Under the CSR Directive Implementation Act, additional disclosures are required for annual and consolidated financial statements since 2017. The rules require, for the first time, a description of the diversity policy applied for the Executive Board with regard to the latter’s composition in terms of aspects such as age, gender, and educational or professional background, together with the objectives of that policy. If a company does not apply such a diversity policy for the Executive Board, it is required to explain the fact.

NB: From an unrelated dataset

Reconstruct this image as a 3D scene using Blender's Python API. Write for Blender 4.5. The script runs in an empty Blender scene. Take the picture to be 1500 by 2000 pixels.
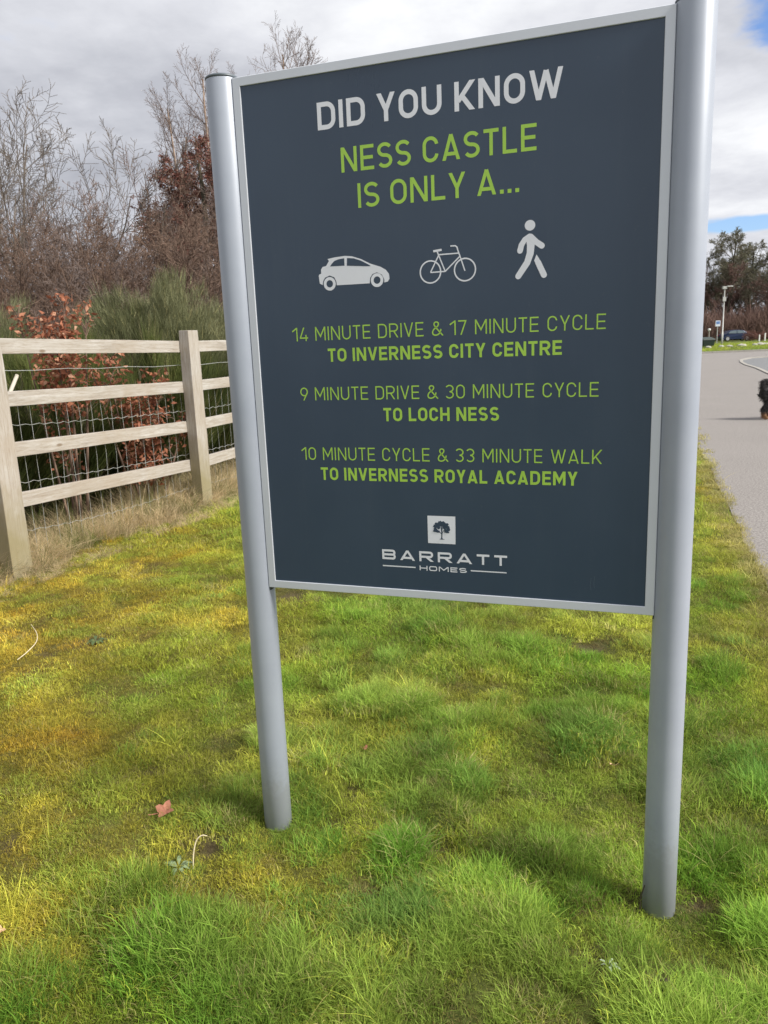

Over the course of the last few years, the Supervisory Board has appointed an Executive Board team, currently comprising four men, who deliver excellent performance. For that reason, the Supervisory Board has resolved a target of 0% for the percentage of women on the Executive Board of HOCHTIEF Aktiengesellschaft. As the target attainment period, it stipulated the period up to June 30, 2022. In the event that a new Executive Board member needs to be appointed prior to that date, that will be the right time to adopt a diversity policy for the Executive Board and take it into account in making the new appointment.

Self-assessment by the Supervisory Board (efficiency evaluation)

The Supervisory Board’s most recent self-assessment (efficiency evaluation) with a questionnaire took place in the fall of 2018. The Supervisory Board discussed the main outcomes and measures for improvement.